For a couple of years I was able to try different occupations, take some classes and I had more free time which allowed me to meet and hang out with new people.  Several of these people would be the men who helped me discover my true sexual identity.  During this time, it was a tug of war between guilt and pleasure.  I would try “to stop” but couldn’t.  My mood at home was a roller coaster, and my family certainly noticed.  Also during this time, I took a new job and for the first time was working side by side with out and open gay men.

 

This changed my life dramatically.  My mood and behavior at home was becoming more bizarre. I was terrified to tell my wife that I liked guys.  I would rationalize to myself that perhaps she would understand this side of me and we could stay together.  We had a great life together after all.  We could still be a family with my two daughters, my wife and a husband who would rather have sex with men.
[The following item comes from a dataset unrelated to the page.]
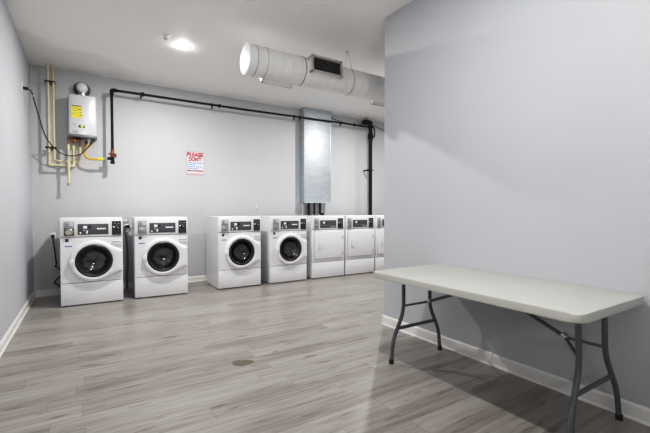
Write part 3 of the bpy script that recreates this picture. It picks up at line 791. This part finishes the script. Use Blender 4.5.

Yeah right!

 

Finally, late one evening she confronted me. Only questioning me about why I was so moody all the time. I refused to discuss it and kept moving from room to room to escape her questions.  My avoidance upset her and with a much more forceful voice, she asked me “What in the hell is going on?”  I blurted out… “I’m gay!”

 

What I remember of the rest of that night were tears and lack of sleep. We talked all night I think.  We kept this information to ourselves while we tried to figure out what to do.  I was still hoping for some type of accommodation. We both went into counseling, separate and together.  Over a three-month period, it was decided that indeed I was gay, and that no I could not have an accommodation (staying in the marriage, keeping the family together) and that I would be moving out. That was the worst day of my life.

 

While finally relieved and a little excited about my “new life”; leaving my home, my kids and my best friend was horrible. For three months, I did not have a place of my own.  I couch surfed at friends’ houses.  Starting all over again was difficult and one of my daughters was still living at home.  On weekends, I would pick her up to spend time with her. When I dropped her off to return to where I was living I would cry all the way back.

 

In time you make your way, you meet new people, develop “your family”.  You date, you enter into relationships, and now I have met the man I wanted to marry.

 

I have now been out and divorced more years than I was married.  My former wife and I are on good terms, not the case for the first couple years. I hurt her but she has gone on to have a wonderful life doing things that perhaps she would not have accomplished if married to me.  My daughters have been supportive and loving from the day I told them I was gay.

 

I was one of the four men who in 1997 got together and talked about an organization for guys that had been in marriages with women, with children and how important such an organization would be to be a resource and network for friendship and support.  We wanted other gay fathers to know they are not the only ones going through this.  The best thing for me is taking that step 20 some years ago to come out to my wife. To acknowledge who I truly am.

 

My life has been enriched by my marriage and my kids, but being comfortable and open with who I really am will be the crowning achievement of my life.  No regrets, no looking back.